>>>>

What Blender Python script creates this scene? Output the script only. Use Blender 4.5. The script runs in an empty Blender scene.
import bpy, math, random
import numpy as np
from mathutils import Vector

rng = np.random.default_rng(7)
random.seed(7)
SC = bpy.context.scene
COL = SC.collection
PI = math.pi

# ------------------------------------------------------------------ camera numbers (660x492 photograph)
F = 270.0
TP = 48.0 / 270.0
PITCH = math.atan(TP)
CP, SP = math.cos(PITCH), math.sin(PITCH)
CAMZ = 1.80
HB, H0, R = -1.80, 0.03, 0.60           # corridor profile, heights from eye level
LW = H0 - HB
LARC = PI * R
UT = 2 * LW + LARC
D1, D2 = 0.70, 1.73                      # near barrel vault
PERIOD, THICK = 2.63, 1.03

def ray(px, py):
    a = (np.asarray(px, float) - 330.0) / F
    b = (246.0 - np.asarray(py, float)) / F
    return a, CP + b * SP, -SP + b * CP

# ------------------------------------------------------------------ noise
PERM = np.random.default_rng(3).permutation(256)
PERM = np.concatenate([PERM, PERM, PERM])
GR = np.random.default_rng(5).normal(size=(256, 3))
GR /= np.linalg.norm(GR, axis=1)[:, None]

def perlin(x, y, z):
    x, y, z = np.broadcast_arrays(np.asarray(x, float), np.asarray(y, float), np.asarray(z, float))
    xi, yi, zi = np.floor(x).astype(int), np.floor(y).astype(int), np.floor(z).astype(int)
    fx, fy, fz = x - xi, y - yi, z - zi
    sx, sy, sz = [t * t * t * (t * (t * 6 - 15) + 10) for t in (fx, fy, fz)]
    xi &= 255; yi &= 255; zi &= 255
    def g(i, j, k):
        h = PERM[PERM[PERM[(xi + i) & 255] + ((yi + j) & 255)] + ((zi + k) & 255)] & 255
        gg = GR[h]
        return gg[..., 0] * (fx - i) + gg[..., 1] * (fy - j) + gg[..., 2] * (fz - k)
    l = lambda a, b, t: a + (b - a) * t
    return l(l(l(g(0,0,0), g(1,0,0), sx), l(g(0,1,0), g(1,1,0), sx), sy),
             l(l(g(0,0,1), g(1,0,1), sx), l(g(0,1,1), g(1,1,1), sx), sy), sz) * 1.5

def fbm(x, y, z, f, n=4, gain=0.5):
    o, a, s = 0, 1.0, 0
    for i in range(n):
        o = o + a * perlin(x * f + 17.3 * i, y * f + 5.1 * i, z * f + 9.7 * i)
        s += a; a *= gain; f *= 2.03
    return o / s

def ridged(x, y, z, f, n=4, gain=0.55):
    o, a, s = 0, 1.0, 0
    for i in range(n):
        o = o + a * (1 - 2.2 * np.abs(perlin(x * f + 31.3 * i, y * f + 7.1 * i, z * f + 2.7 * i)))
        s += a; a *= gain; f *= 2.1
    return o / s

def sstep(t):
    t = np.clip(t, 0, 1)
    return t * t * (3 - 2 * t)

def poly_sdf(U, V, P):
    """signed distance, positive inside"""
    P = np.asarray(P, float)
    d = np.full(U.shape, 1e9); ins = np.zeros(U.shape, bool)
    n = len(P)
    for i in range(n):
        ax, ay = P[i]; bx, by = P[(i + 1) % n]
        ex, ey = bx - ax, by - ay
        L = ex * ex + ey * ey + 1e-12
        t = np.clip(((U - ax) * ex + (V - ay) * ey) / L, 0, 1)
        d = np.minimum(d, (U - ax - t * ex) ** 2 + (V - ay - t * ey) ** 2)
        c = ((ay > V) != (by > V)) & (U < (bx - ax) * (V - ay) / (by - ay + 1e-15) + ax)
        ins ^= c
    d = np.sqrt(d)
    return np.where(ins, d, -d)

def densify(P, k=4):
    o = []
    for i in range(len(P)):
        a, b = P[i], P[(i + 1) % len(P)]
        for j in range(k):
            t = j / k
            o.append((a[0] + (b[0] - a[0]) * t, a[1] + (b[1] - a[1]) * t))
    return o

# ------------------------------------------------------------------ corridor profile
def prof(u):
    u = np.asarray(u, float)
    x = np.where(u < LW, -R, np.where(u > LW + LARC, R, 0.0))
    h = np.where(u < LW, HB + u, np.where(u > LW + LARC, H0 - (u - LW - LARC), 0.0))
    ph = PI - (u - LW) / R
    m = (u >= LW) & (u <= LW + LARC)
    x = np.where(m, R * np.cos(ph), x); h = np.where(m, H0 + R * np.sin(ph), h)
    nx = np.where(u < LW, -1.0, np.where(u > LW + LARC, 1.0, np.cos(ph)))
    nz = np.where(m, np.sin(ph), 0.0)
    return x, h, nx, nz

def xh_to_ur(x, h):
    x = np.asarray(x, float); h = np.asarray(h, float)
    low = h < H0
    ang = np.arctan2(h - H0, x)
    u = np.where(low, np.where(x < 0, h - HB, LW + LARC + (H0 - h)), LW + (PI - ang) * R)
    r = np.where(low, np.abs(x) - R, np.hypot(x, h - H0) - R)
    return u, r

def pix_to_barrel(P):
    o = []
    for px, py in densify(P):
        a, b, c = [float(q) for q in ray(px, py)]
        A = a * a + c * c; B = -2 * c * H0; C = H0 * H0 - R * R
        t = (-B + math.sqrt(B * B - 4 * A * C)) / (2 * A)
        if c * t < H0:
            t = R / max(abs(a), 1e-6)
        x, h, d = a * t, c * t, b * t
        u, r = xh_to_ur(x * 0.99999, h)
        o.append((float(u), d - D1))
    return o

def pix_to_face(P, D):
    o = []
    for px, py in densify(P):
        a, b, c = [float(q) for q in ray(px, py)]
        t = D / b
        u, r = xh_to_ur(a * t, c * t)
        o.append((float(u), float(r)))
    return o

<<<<

Problem statement: Set down, exactly as written, each line of the data from its opening line through the one containing "PI = math.pi". Output nothing more.

Output for this exercise:
What Blender Python script creates this scene? Output the script only. Use Blender 4.5. The script runs in an empty Blender scene.
import bpy, math, random
import numpy as np
from mathutils import Vector

rng = np.random.default_rng(7)
random.seed(7)
SC = bpy.context.scene
COL = SC.collection
PI = math.pi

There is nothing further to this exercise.